Wo sich Flüssen und Bächen Hindernisse in den Weg stellen, fehlt ihnen im Unterlauf Kies und Sand auf dem Gewässergrund. Dadurch geht unverzichtbarer Lebensraum verloren. Zudem erhöht sich die Gefahr, dass Flussbett und Ufer erodieren. Das Gewässerschutzgesetz verlangt eine Reaktivierung des Geschiebehaushalts. Doch die Sanierung der Geschiebesammler verzögert sich.

Text: Kaspar Meuli

Von «apokalyptischen Zuständen» war in der Lokalpresse die Rede. Tatsächlich konnte sich im überschwemmten Walliser Lötschental kaum noch jemand daran erinnern, dass die Lonza je derart viel Wasser führte wie am 10. Oktober 2011. Auch an ihrem Unterlauf – kurz vor ihrer Mündung in die Rhone – wird man sich noch lange an diesen trüben Herbsttag erinnern. Nach intensiven Regenfällen staute sich im Flussbett der Lonza Geschiebe auf, wodurch das Wasser immer schneller anstieg und die beiden Walliser Dörfer Gampel und Steg auf beiden Seiten des Flusses zu überfluten drohte. Eigentlich wähnte man sich hier in Sicherheit, denn nachdem ein Unwetter im Jahr 2000 grosse Schäden angerichtet hatte, sorgten die Gemeinden vor. Mit dem Geschiebesammler Schlüchu wurde ein mächtiges Betonbauwerk erstellt, das mitgeschwemmtes Geröll künftig zurückhalten und dadurch Überschwemmungen im Siedlungsgebiet verhindern sollte.

Ungenügender Schutz

Doch als es im Oktober 2011 zum ersten Mal ernst galt, erwies sich der Geschiebesammler als allzu durchlässig. Unterhalb des Bauwerks füllte sich das Flussbett rasch mit Geschiebe. Ein Ausbrechen der Wassermassen liess sich nur verhindern, weil es der Feuerwehr in Rekordzeit gelang, einen provisorischen Schutzdamm zu errichten. Trotzdem richtete die Überschwemmung am Kraftwerk Lötschen einen Millionenschaden an.
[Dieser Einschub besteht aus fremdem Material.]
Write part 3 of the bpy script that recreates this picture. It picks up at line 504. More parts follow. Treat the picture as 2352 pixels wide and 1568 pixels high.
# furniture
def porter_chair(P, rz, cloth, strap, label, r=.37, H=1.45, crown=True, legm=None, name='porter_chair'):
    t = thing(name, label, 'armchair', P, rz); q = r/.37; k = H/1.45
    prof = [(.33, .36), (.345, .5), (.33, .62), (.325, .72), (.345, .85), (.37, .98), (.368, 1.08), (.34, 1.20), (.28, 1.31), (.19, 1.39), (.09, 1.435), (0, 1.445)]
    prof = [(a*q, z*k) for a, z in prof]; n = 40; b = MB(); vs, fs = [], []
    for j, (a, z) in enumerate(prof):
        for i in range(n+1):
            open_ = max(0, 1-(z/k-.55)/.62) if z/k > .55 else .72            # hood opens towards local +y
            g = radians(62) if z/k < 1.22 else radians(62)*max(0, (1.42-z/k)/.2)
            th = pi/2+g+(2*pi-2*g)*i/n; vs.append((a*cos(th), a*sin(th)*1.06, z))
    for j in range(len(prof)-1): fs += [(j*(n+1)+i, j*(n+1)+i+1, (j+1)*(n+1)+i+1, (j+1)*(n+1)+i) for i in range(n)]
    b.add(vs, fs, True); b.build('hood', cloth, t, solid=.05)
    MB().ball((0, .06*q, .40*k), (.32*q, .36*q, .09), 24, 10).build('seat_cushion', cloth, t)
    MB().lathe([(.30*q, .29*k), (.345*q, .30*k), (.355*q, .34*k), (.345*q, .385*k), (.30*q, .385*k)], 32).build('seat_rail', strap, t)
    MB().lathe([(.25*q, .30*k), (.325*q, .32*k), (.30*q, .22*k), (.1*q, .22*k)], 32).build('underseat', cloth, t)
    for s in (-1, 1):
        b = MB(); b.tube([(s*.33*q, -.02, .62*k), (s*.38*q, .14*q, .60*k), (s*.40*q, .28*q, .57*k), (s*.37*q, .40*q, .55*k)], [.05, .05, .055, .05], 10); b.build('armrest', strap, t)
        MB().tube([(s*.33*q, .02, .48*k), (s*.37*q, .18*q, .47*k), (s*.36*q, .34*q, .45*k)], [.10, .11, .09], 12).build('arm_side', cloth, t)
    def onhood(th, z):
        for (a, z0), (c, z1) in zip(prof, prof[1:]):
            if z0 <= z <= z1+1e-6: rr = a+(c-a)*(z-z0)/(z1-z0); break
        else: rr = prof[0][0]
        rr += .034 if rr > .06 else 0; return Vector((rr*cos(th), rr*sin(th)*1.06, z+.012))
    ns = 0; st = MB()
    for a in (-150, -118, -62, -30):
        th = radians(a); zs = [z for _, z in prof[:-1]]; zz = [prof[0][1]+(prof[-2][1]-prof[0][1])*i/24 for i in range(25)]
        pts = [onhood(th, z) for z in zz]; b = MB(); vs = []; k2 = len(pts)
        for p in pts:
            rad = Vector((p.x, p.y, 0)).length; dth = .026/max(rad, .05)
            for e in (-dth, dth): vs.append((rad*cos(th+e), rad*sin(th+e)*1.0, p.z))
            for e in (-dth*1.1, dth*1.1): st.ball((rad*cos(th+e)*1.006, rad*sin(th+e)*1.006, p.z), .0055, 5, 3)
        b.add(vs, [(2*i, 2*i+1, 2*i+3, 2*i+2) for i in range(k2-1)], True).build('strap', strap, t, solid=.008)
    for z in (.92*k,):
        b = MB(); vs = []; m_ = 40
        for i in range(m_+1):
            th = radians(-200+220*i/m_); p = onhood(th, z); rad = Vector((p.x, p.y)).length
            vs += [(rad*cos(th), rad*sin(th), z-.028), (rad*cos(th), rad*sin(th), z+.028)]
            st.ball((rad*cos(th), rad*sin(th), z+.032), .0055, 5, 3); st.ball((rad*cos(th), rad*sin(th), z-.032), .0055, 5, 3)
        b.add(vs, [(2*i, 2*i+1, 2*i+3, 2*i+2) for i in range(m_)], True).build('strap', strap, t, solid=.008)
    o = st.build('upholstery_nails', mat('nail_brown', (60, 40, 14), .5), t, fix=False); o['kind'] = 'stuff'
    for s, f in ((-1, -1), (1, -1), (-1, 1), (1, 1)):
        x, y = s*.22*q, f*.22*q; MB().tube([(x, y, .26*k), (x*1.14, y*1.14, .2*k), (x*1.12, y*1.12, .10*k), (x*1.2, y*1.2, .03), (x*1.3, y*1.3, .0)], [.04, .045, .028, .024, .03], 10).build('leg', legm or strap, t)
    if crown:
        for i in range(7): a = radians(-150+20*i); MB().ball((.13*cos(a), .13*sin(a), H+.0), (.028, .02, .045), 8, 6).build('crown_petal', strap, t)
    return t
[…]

Inzwischen wurde der Geschiebesammler nachgerüstet und optimiert. «Wir waren gezwungen zu reagieren und Fehler zu beheben», sagt Jules Seiler von der Geoplan AG, einem auf Naturgefahren spezialisierten Inge­nieur­büro in Steg. «Der Sammler hat beim Hochwasser 2011 die erwartete Rückhalteleistung nicht erbracht.» Dass der Schlüchu das Geschiebe nur teilweise zurückhielt, war nicht etwa technisches Versagen. Geschiebesammler werden heutzutage durchlässig gebaut. Gelangt nämlich zu wenig Geschiebe in den Unterlauf, erhöht sich die Gefahr einer Erosion des Flussbetts und einer Unterspülung der Ufer. Dies kann schlimmstenfalls dazu führen, dass Dämme oder Brückenpfeiler einstürzen. Dagegen sorgt ein genügend grosser Geschiebeeintrag für eine lockere Kiessohle, die vielen Wasserlebewesen als unverzichtbarer Lebensraum dient.
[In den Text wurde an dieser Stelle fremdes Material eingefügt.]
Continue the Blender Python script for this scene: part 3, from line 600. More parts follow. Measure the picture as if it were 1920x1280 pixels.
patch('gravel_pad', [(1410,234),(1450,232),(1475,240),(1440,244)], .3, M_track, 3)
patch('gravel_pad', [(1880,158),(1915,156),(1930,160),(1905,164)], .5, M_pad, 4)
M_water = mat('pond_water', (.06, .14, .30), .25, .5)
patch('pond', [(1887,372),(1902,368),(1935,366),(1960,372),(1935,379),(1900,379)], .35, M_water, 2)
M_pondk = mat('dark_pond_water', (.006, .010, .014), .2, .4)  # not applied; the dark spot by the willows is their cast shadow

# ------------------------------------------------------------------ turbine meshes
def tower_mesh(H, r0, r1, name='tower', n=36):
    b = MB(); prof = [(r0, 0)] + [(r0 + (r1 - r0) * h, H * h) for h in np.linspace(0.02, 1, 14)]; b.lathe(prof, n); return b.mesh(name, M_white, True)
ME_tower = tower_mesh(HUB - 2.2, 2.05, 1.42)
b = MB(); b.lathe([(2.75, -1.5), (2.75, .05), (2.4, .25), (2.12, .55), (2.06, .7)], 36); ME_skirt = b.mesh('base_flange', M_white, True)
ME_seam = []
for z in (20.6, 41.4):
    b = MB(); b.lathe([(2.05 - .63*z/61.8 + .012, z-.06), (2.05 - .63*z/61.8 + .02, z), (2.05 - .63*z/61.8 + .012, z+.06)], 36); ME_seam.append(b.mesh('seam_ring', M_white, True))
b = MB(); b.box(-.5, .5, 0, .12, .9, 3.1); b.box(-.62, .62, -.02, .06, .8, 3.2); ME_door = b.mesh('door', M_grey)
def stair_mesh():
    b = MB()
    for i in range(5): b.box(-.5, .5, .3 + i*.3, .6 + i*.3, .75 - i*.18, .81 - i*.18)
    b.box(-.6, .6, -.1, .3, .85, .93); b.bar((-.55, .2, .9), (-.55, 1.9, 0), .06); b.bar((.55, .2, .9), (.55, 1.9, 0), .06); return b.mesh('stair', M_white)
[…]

Aus technischer Sicht sind gut funktionierende Geschiebesammler eine Herausforderung, wie Manuel Nitsche von der Sektion Sanierung Wasserkraft des BAFU erklärt: «Es ist nicht einfach, einen Sammler so zu konzipieren, dass er bei grossen Hochwassern den notwendigen Rückhalt garantiert und das Geschiebe bei kleineren Ereignissen dennoch passieren lässt.» Wie gut ein Sammler funktioniere, hänge auch davon ab, wie grob oder fein das Geschiebe sei.
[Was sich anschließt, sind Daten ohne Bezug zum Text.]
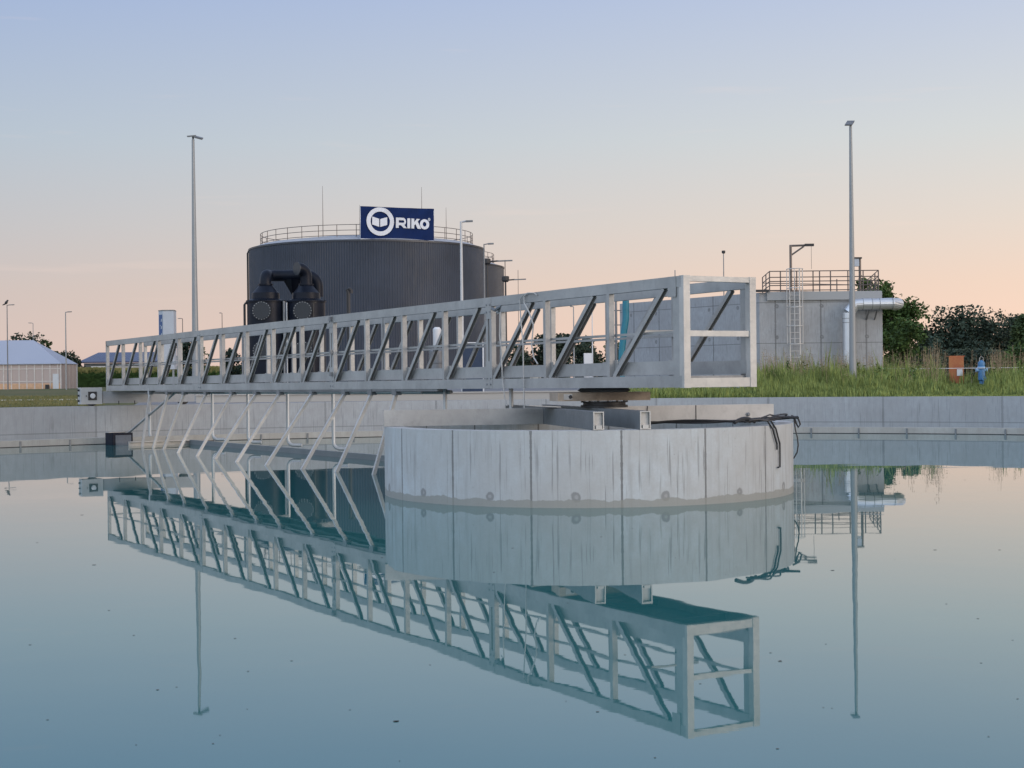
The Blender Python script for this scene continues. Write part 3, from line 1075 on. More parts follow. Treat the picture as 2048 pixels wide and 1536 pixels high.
def corr_tank(cx, cy, r, ztop, nrib, label, mat, full=True, rr_=.90):
    th = thing('storage_tank', (cx, cy, GZ), label, 'tank', 'round corrugated storage tanks')
    mb = MB()
    V, F = [], []
    prof = ((0, 0), (.34, 0), (.5, -.045), (.84, -.045))
    n = nrib * 4
    for z in (GZ, ztop):
        for k in range(nrib):
            for f, d in prof:
                a = 2 * PI * (k + f) / nrib
                V.append((cx + (r + d) * math.cos(a), cy + (r + d) * math.sin(a), z))
    for k in range(n):
        k2 = (k + 1) % n
        F.append((k, k2, n + k2, n + k))
    mb.faces(V, F)
    mb.build('shell', mat, th)
    cap = MB().lathe((cx, cy, ztop - .12), [(r + .01, 0), (r + .05, .0), (r + .05, .16), (r - .1, .2)], 160)
    cap.build('rim_flashing', M['corr_cap'], th, True)
    zr_ = ztop + .45
    MB().lathe((cx, cy, ztop + .05), [(r - .08, 0), (r * rr_, .40), (r * .5, 1.0), (.01, 1.35)], 96).build('roof', M['roof_m'], th, True)
    rl = MB()
    rad = r * rr_
    for h in (.12, .6, 1.12):
        rl.tube([(cx + rad * math.cos(2 * PI * k / 96), cy + rad * math.sin(2 * PI * k / 96), zr_ + h) for k in range(97)], .032, 5, False)
    rail = rl.build('railing', M['rail'], th)
    ps = MB()
    for k in range(36):
        a = 2 * PI * k / 36
        p = Vector((cx + rad * math.cos(a), cy + rad * math.sin(a), zr_ - .05))
        MB().tube([p, p + Vector((0, 0, 1.2))], .035, 5).build('railing_post', M['rail'], rail)
    return th, zr_


T1 = Vector((at_x(737.5, 152), 152, 0))
tank1, tz = corr_tank(T1.x, T1.y, 11.85, 14.55, 300, 'large dark blue grey corrugated tank with roof railing and banner', M['corr'])
T2x = at_x(1010, 178) - 12.05
corr_tank(T2x, 180, 12.05, 14.75, 300, 'second corrugated tank mostly hidden behind the right side of the large one', M['corr2'])
# downpipe at the left edge of the large tank
mb = MB().tube([(T1.x - 11.93, 150.8, GZ), (T1.x - 11.93, 150.8, 14.3), (T1.x - 11.7, 150.8, 14.75)], .09, 8)
mb.build('downpipe', M['black'], tank1)
# lightning rods
for px, py, Y, z0 in ((645, 372, 148, 15.2), (843, 374, 147, 15.2), (892, 415, 155, 15.1), (719, 410, 160, 15.2)):
    p = at(px, py, Y)
    MB().tube([(p.x, Y, z0), (p.x, Y, (z0 + p.z) / 2), (p.x, Y, p.z)], [.045, .03, .015], 6).build('lightning_rod', M['rail'], tank1)
for px, py, Y in ((1036, 540, 300), (1010, 520, 178)):
    p = at(px, py, Y)
    tag(MB().tube([(p.x, Y, GZ), (p.x, Y, p.z)], .05, 6).build('lightning_mast', M['rail'], origin=(p.x, Y, GZ)), 'hair-thin mast standing right of the %s corrugated tank' % ('smaller' if px < 1020 else 'two'), 'mast')

# banner
a_, b_, c_, d_ = at(721, 477, 140.2), at(868, 481.5, 142.6), at(868, 417, 142.6), at(721, 412, 140.2)
ux = (b_ - a_)
uy = (d_ - a_)
nrm = ux.cross(uy).normalized()
if nrm.y > 0:
    nrm = -nrm
bn = thing('banner', (a_ + b_) / 2, 'dark blue advertising banner on the railing of the large tank', 'banner')
M['banner'] = simple('navy_banner_cloth', (.006, .020, .085), .8, 0, .15, .8, spec=.15)
M['banner_white'] = simple('banner_white_print', (.60, .63, .68), .6, 0, .03)
mb = MB()
nx, ny = 40, 18


def bpt(u, v, off=0.0):
    wr = .09 * math.sin(u * 9 + v * 3) * (1 - v) * v * 2 + .06 * math.sin((u - v * .6) * 23) * max(0, v - .35) + .05 * math.exp(-((u - .9 - .05 * v) / .03) ** 2)
    sagv = -.012 * math.sin(PI * u) * v
    return a_ + ux * u + uy * (v + sagv * .5) + nrm * (wr + off)


V = [bpt(i / nx, j / ny) for j in range(ny + 1) for i in range(nx + 1)]
F = [(j * (nx + 1) + i, j * (nx + 1) + i + 1, (j + 1) * (nx + 1) + i + 1, (j + 1) * (nx + 1) + i) for j in range(ny) for i in range(nx)]
mb.faces(V, F)
V2 = [bpt(i / nx, j / ny, -.02) for j in range(ny + 1) for i in range(nx + 1)]
mb.faces(V2, [tuple(reversed(f)) for f in F])
mb.build('cloth', M['banner'], bn, True)
WB = ux.length
asp = uy.length / WB
mb = MB().tube([bpt(i / 10, -.01, -.02) for i in range(11)], .05, 6)
mb.tube([bpt(0, j / 4, -.04) for j in range(5)], .03, 6)
mb.tube([bpt(1, j / 4, -.04) for j in range(5)], .03, 6)
mb.build('edge_tube', M['banner_white'], bn)
# emblem: ring and open book, in units of banner width from its lower left corner
UB = lambda x, y, off=.1: bpt(x, y / asp, off)


def print_poly(mb, pts):
    mb.quad([UB(x, y) for x, y in pts])


k_ = 1 / 148.4
mb = MB()
cx_, cy_ = (604 - 205) / 10.24 * k_, (1030 - 680) / 10.24 * k_
for k in range(48):
    a0, a1 = 2 * PI * k / 48, 2 * PI * (k + 1) / 48
    ro, ri = 27.7 * k_, 19.4 * k_
    print_poly(mb, [(cx_ + ri * math.cos(a0), cy_ + ri * math.sin(a0)), (cx_ + ro * math.cos(a0), cy_ + ro * math.sin(a0)), (cx_ + ro * math.cos(a1), cy_ + ro * math.sin(a1)), (cx_ + ri * math.cos(a1), cy_ + ri * math.sin(a1))])
Z = lambda x, y: ((x - 205) / 10.24 * k_, (1030 - y) / 10.24 * k_)
print_poly(mb, [Z(438, 745), Z(583, 787), Z(583, 625), Z(438, 585)])
print_poly(mb, [Z(604, 787), Z(748, 742), Z(748, 587), Z(604, 630)])
mb.build('emblem', M['banner_white'], bn)
# lettering
letters = []


def glyph_R():
    x0, x1, yb, yt = 925, 1135, 795, 588
    g = [[(925, 795), (985, 795), (985, 590), (925, 588)], [(985, 640), (985, 588), (1075, 590), (1075, 640)], [(985, 740), (985, 690), (1070, 690), (1075, 740)],
         [(1015, 725), (1085, 795), (1150, 797), (1085, 715)]]
    for k in range(8):
        a0, a1 = -PI / 2 + PI * k / 8, -PI / 2 + PI * (k + 1) / 8
        cx, cy, ro, ri = 1072, 665, 76, 25
        g.append([(cx + ri * math.cos(a0), cy - ri * math.sin(a0)), (cx + ro * .8 * math.cos(a0), cy - ro * math.sin(a0)), (cx + ro * .8 * math.cos(a1), cy - ro * math.sin(a1)), (cx + ri * math.cos(a1), cy - ri * math.sin(a1))])
    return g


glyphs = {'R': glyph_R(), 'I': [[(1160, 797), (1220, 798), (1220, 596), (1160, 595)]],
          'K': [[(1243, 798), (1303, 799), (1303, 600), (1243, 598)], [(1303, 735), (1303, 668), (1355, 601), (1425, 603)], [(1318, 690), (1378, 660), (1447, 803), (1372, 801)]]}
g = []
for k in range(28):
    a0, a1 = 2 * PI * k / 28, 2 * PI * (k + 1) / 28
    g.append([(1520 + 38 * math.cos(a0), 706 - 48 * math.sin(a0)), (1520 + 98 * math.cos(a0), 706 - 103 * math.sin(a0)), (1520 + 98 * math.cos(a1), 706 - 103 * math.sin(a1)), (1520 + 38 * math.cos(a1), 706 - 48 * math.sin(a1))])
glyphs['O'] = g
g = []
for k in range(16):
    a0, a1 = 2 * PI * k / 16, 2 * PI * (k + 1) / 16
    g.append([(1616 + 16 * math.cos(a0), 606 - 20 * math.sin(a0)), (1616 + 24 * math.cos(a0), 606 - 30 * math.sin(a0)), (1616 + 24 * math.cos(a1), 606 - 30 * math.sin(a1)), (1616 + 16 * math.cos(a1), 606 - 20 * math.sin(a1))])
g.append([(1609, 618), (1614, 618), (1614, 594), (1609, 594)])
g.append([(1614, 606), (1624, 606), (1624, 594), (1614, 594)])
g.append([(1614, 606), (1620, 618), (1625, 618), (1619, 606)])
glyphs['reg'] = g
for key, polys in glyphs.items():
    mb = MB()
    for i, p in enumerate(polys):
        off = .10 + .004 * (i % 4 if key in 'RK' else 0)
        pts = [Z(x, y) for x, y in p]
        area = sum(pts[k][0] * pts[(k + 1) % 4][1] - pts[(k + 1) % 4][0] * pts[k][1] for k in range(4))
        if area < 0:
            pts.reverse()
        mb.quad([UB(x, y, off) for x, y in pts])
    mb.build('registered_mark' if key == 'reg' else 'letter', M['banner_white'], bn)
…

So war beispielsweise der Schlüchu vor dem Umbau schlicht nicht auf den Fall ausgelegt, dass die hoch gehende Lonza vor allem Feinmaterial mit sich führt. «Bei einem Hochwasserereignis lässt sich nicht vorhersagen, aus welchen Bestandteilen sich das Geschiebe zusammensetzt», weiss Jules Seiler von Geoplan. Beim Starkregenereignis im Oktober 2011 mobilisierte die Lonza nicht nur Geschiebematerial aus dem Bachgerinne, sondern auch aus Seitenhängen, die gewöhnlich nicht von Hochwassern betroffen sind. Deshalb führte der Bach auch aussergewöhnlich viele kleine Steine, Sand und Feinsedimente mit sich.

Gefährdeter Lebensraum

Geschiebe befindet sich meist unsichtbar auf der Gewässersohle. Wir nehmen es erst wahr, wenn es sich nach einer Überschwemmung auf Strassen, Wegen und an Häusern ablagert. Während das Geschiebe für uns Menschen zur Gefahr werden kann, spielt es für das Leben im Wasser eine zentrale Rolle. «Es bildet den natürlichen Lebensraum aller Tiere, die an der Sohle eines Gewässers leben», sagt Manuel Nitsche vom BAFU. «Verschiedene Fischarten, Krebse, Schnecken und Insektenlarven nutzen das Geschiebe als Laichplatz und als Lebensraum.»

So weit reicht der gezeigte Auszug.